Plus you have to cross the Peace to get to it. There are no roads in from the east within any workable distance, even for a seismic crew.
I turned the line over to my step brother. He did pay for materials and equipment I turned over to him but that was not part of the deal. Just something he insisted on doing for his own conscience I guess.
I tell people I sold it. it's simpler that way, but I didn't really sell it. What I sold was not part of the origenal deal and not part of the line strictly speaking.
It was Skidoos, traps, stretchers ext.
I make a killer Wolf stretcher. I invented my own hinge for split board stretchers that allows over 60 degrees of swing and zero twist throughout it's range of movement.

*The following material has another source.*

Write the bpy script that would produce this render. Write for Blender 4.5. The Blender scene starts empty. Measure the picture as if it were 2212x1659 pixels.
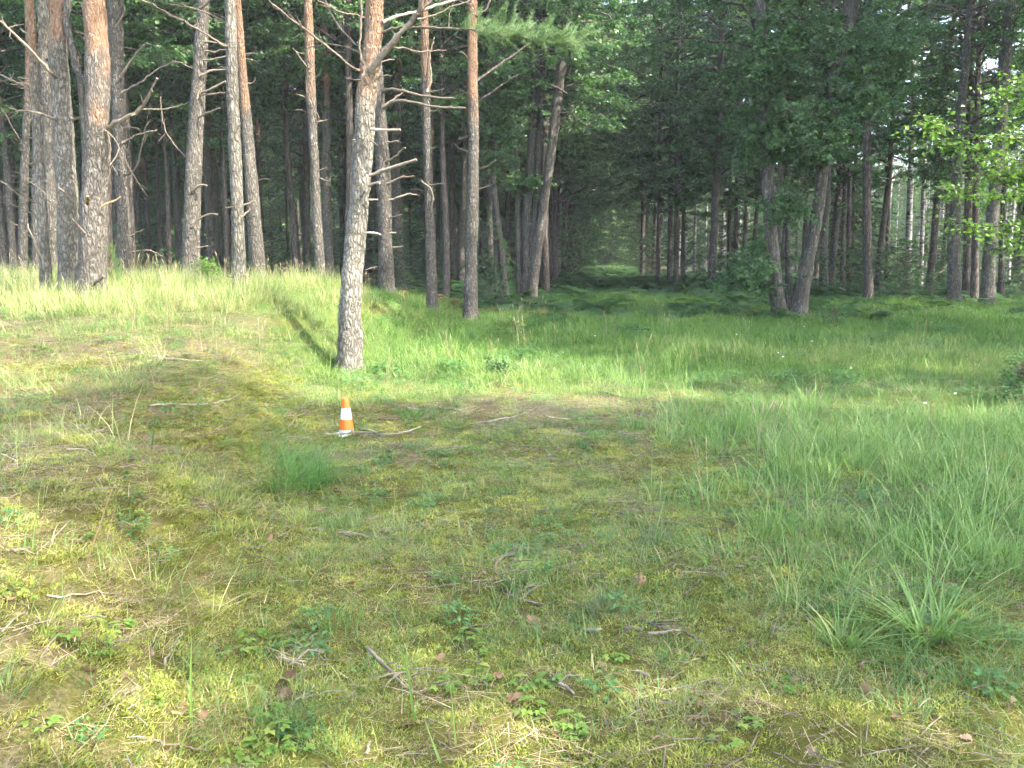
import bpy, math, random
import numpy as np
from mathutils import Vector

SC = bpy.context.scene
COL = SC.collection
rng = np.random.default_rng(11)
random.seed(11)

# ------------------------------------------------------------------ terrain height (needed by everything)
def hsh(ix, iy, iz, s):
    n = (ix * 374761393 + iy * 668265263 + iz * 2147483647 + s * 974711) & 0xffffffff
    n = ((n ^ (n >> 13)) * 1274126177) & 0xffffffff
    n = ((n ^ (n >> 16)) * 2246822519) & 0xffffffff
    return ((n ^ (n >> 15)) & 0xffffff) / float(0xffffff)

def vn(x, y, z=0.0, s=0):
    x, y, z = np.broadcast_arrays(np.asarray(x, float), np.asarray(y, float), np.asarray(z, float))
    fx, fy, fz = np.floor(x), np.floor(y), np.floor(z)
    ix, iy, iz = fx.astype(np.int64), fy.astype(np.int64), fz.astype(np.int64)
    tx, ty, tz = x - fx, y - fy, z - fz
    tx, ty, tz = [t * t * (3 - 2 * t) for t in (tx, ty, tz)]
    r = 0
    for dx in (0, 1):
        for dy in (0, 1):
            for dz in (0, 1):
                w = (tx if dx else 1 - tx) * (ty if dy else 1 - ty) * (tz if dz else 1 - tz)
                r = r + w * hsh(ix + dx, iy + dy, iz + dz, s)
    return r * 2 - 1

def fbm(x, y, z=0.0, s=0, o=3):
    r, a = 0, 1.0
    for k in range(o):
        r = r + a * vn(np.asarray(x) * 2 ** k, np.asarray(y) * 2 ** k, np.asarray(z) * 2 ** k, s + 17 * k)
        a *= .5
    return r / (2 - .5 ** (o - 1))

def sm(a, b, x):
    t = np.clip((np.asarray(x, float) - a) / (b - a), 0, 1)
    return t * t * (3 - 2 * t)

def mound(x, y):
    x = np.asarray(x, float); y = np.asarray(y, float)
    face = sm(7.6, 13.2, y + .25 * vn(x * .7, y * .7, 0, 5)) * (1 - .75 * sm(16, 25, y))
    edge = 1 - sm(-3.9, -2.15, x - .10 * (y - 12))
    return face * edge * (1 - .25 * sm(-9, -16, x))

def H(x, y):
    x = np.asarray(x, float); y = np.asarray(y, float)
    near = 1 - sm(14, 40, np.hypot(x, y))
    z = 1.0 * mound(x, y)
    z = z + .58 * sm(0, 1.45, -.25 - .19 * y - x + .15 * vn(x * .9, y * .9, 0, 7)) * sm(1.2, 2.8, y) * (1 - mound(x, y)) * (1 - sm(10, 14, y))
    z = z + .07 * vn(x * .33, y * .33, 0, 1) + .035 * vn(x * 1.1, y * 1.1, 0, 2) + near * (.016 * vn(x * 3.7, y * 3.7, 0, 3) + .010 * vn(x * 9, y * 9, 0, 4))
    z = z * sm(-.5, 2.5, np.hypot(x, y)) - .05 * sm(8, 12, y) * (1 - mound(x, y))
    return z

# ------------------------------------------------------------------ camera, world, sun, exposure
W, HH, F = 2212.0, 1659.0, 1916.0
PITCH = math.radians(8.45)
CAMZ = 1.6
cam = bpy.data.cameras.new("camera"); camo = bpy.data.objects.new("camera", cam); COL.objects.link(camo)
camo.location = (0, 0, CAMZ); camo.rotation_euler = (math.pi / 2 - PITCH, 0, 0)
cam.sensor_width = 36; cam.lens = 36 * F / W; cam.clip_end = 1500; cam.clip_start = .05
SC.camera = camo

SUN_EL = math.radians(46); SAZ = math.atan2(.90, -.42)
SUN = Vector((math.sin(SAZ) * math.cos(SUN_EL), math.cos(SAZ) * math.cos(SUN_EL), math.sin(SUN_EL)))
world = bpy.data.worlds.new("World"); SC.world = world; world.use_nodes = True
nt = world.node_tree; bg = nt.nodes["Background"]
sky = nt.nodes.new("ShaderNodeTexSky"); sky.sky_type = 'NISHITA'; sky.sun_disc = False
sky.sun_elevation = SUN_EL; sky.sun_rotation = SAZ
sky.air_density = .8; sky.dust_density = 3.0; sky.ozone_density = .5
nt.links.new(sky.outputs[0], bg.inputs[0]); bg.inputs[1].default_value = .15
sl = bpy.data.lights.new("sun", 'SUN'); slo = bpy.data.objects.new("sun", sl); COL.objects.link(slo)
sl.energy = 2.1; sl.angle = math.radians(.55); sl.color = (1, .94, .84)
slo.rotation_euler = SUN.to_track_quat('Z', 'Y').to_euler(); slo.location = (0, 0, 30)
SC.view_settings.view_transform = 'Standard'; SC.view_settings.look = 'None'
SC.view_settings.gamma = 1; SC.view_settings.use_curve_mapping = False
SC.view_settings.exposure = 3.15
SC.render.engine = 'CYCLES'
SC.cycles.max_bounces = 5; SC.cycles.diffuse_bounces = 3; SC.cycles.transmission_bounces = 3; SC.cycles.glossy_bounces = 2
SC.cycles.caustics_reflective = False; SC.cycles.caustics_refractive = False
SC.cycles.use_denoising = True
SC.cycles.use_adaptive_sampling = True; SC.cycles.adaptive_threshold = .038; SC.cycles.adaptive_min_samples = 20

# pixel helpers: the photograph on a 2212 x 1659 grid
def at(u, v, Y):
    a = (u - W / 2) / F; b = (HH / 2 - v) / F
    dy = math.cos(PITCH) + b * math.sin(PITCH); dz = -math.sin(PITCH) + b * math.cos(PITCH)
    t = Y / dy
    return np.array((t * a, Y, CAMZ + t * dz)), t

def on_ground(u, v):
    lo = 1.0
    for Y in np.concatenate([np.arange(1.5, 20, .05), np.arange(20, 120, .25)]):
        p, t = at(u, v, Y)
        if p[2] <= float(H(p[0], p[1])):
            return p, t
    p, t = at(u, v, 60); return p, t

def to_px(x, y, z):
    dy, dz = y, z - CAMZ
    fw = dy * math.cos(PITCH) - dz * math.sin(PITCH); up = dy * math.sin(PITCH) + dz * math.cos(PITCH)
    return W / 2 + F * x / fw, HH / 2 - F * up / fw

# ------------------------------------------------------------------ mesh helpers
def mk(name, V, Fs, mat, smooth=True, attrs=None):
    V = np.asarray(V, np.float32)
    if not isinstance(Fs, (list, tuple)): Fs = [Fs]
    Fs = [np.asarray(f, np.int32) for f in Fs if len(f)]
    me = bpy.data.meshes.new(name)
    me.vertices.add(len(V)); me.vertices.foreach_set("co", V.ravel())
    nl = sum(f.size for f in Fs); npol = sum(len(f) for f in Fs)
    me.loops.add(nl); me.polygons.add(npol)
    me.loops.foreach_set("vertex_index", np.concatenate([f.ravel() for f in Fs]))
    tot = np.concatenate([np.full(len(f), f.shape[1], np.int32) for f in Fs])
    st = np.concatenate([[0], np.cumsum(tot)[:-1]]).astype(np.int32)
    me.polygons.foreach_set("loop_start", st)
    me.polygons.foreach_set("use_smooth", np.full(npol, smooth, bool))
    for k, a in (attrs or {}).items():
        at_ = me.attributes.new(k, 'FLOAT', 'POINT'); at_.data.foreach_set("value", np.asarray(a, np.float32))
    me.update(calc_edges=True); me.validate()
    if mat: me.materials.append(mat)
    return me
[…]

My step brother wanted those in the worst way. I wanted to hang onto them for a while, so a compromise was reached and he paid for stuff I had given to him for nothing. I didn't ask for it, he insisted. What was I supposed to do, he's family.
Back to lines. My brothers line was far better then mine until the loggers and oilmen moved in. Now it's not worth trapping.
I tagged along with my uncle when he owned that line. Most years he caught at least several Wolverine, a couple dozen Lynx, a hundred or so Marten a couple dozen Fisher and as many beaver as one cared to do.
Now all there is are Beaver and Squirrel and the occasional Lynx, or Fisher and a few Marten.
My line never produced more then 35 Marten in a year and never more then fifty Beaver. No one ever caught a Wolverine on that line and never a lot of Lynx either, although there were always a few to be caught.
It did produce good numbers of Fisher and Wolves and a ton of Squirrel and Weasel.
I caught a few Coyote every year and a few Fox when they showed up in the area.
I never caught an Otter, there were no Otter on any of the local lines until the last couple of years I trapped and I did catch one Wolverine, on my brothers trap line.
For years he was junior on my line and I on his.
Dad missed out on the first round when registered lines were implemented.
Line 1285 was his first and he was the second trapper to hold that line.
I was the third.
Unfortunately my son has no interest in trapping so it went to someone who I knew would trap it and who is family, all be it adopted.
Other lines in the area have suffer more or less to the same degree as my brothers line has, but the line I had is the same now as it was back in the 60s when dad took it over from the first occupant.
And access is just as difficult.
It was one of those lines you had to live on to trap. It was a six hour skidoo trip to the cabin from the river and the closest road was on the far side from my line. I'd park my truck at the homestead and skidoo in for a couple of weeks at a time. It was a good life and it made a decent living back in the day.